I could wax poetic for hours about TI. It’s as emotional as a space opera, as tense as a knife-fight in a phone booth, and as clever as a convention of foxes gathered to determine the most clever fox. If you are the right kind of player, somebody who loves the idea of playing a game that moulds itself to the kind of game you want, the mood you are in, and the experience you want everyone at the table to have… I whole-heartedly recommend Twilight Imperium 4.
Thanks for reading! Let me know if you’ve played TI4, or if it sounds like fun for you!
Ian’s addition: Twilight Imperium 4th Edition was a game my group planned to play weeks in advance. Everyone who came agreed to watch an instructional video beforehand. I read the rules a few times to teach anything the video missed, as it was everyone’s first time playing. And even with that preparation, we referenced the rules more than a few times as the first few turns rolled out.

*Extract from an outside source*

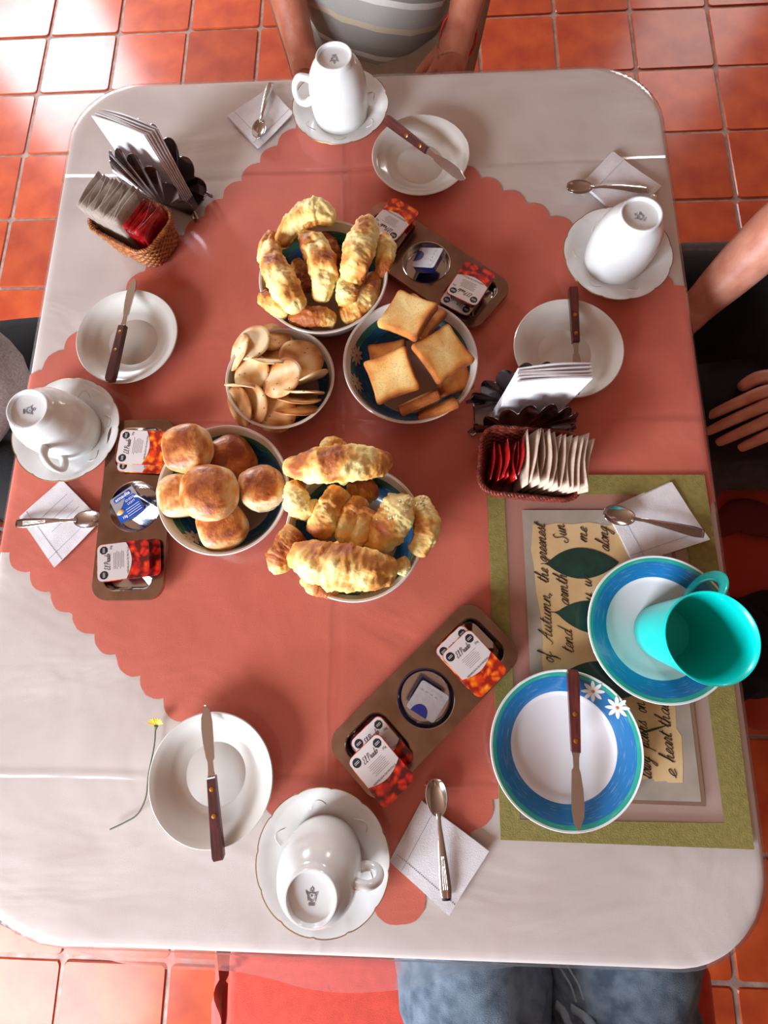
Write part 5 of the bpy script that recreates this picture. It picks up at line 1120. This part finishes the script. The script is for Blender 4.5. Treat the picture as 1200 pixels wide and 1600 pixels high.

At the end of the day, everyone had a good time playing TI4. We made an event out of it, meals and all. One takeaway from the group was that after the game was up and running, it wasn’t as complicated as we were all preparing for. At its core, TI4 is simply a race to 10 victory points. Each turn everyone is selecting from 8 different core actions; which other players may copy if they have the resources. This simple action system made it easy to see the possibilities available to you on a turn, and made it easier to assume the strategies your opponents may implement. Of course there are many layers added on top of that core, but ultimately it was approachable despite how complex it is.
If you are hungry for a game that will take a full day to play for the first time, one that will fill your largest table with components and players… Twilight Imperium is definitely worth the investment.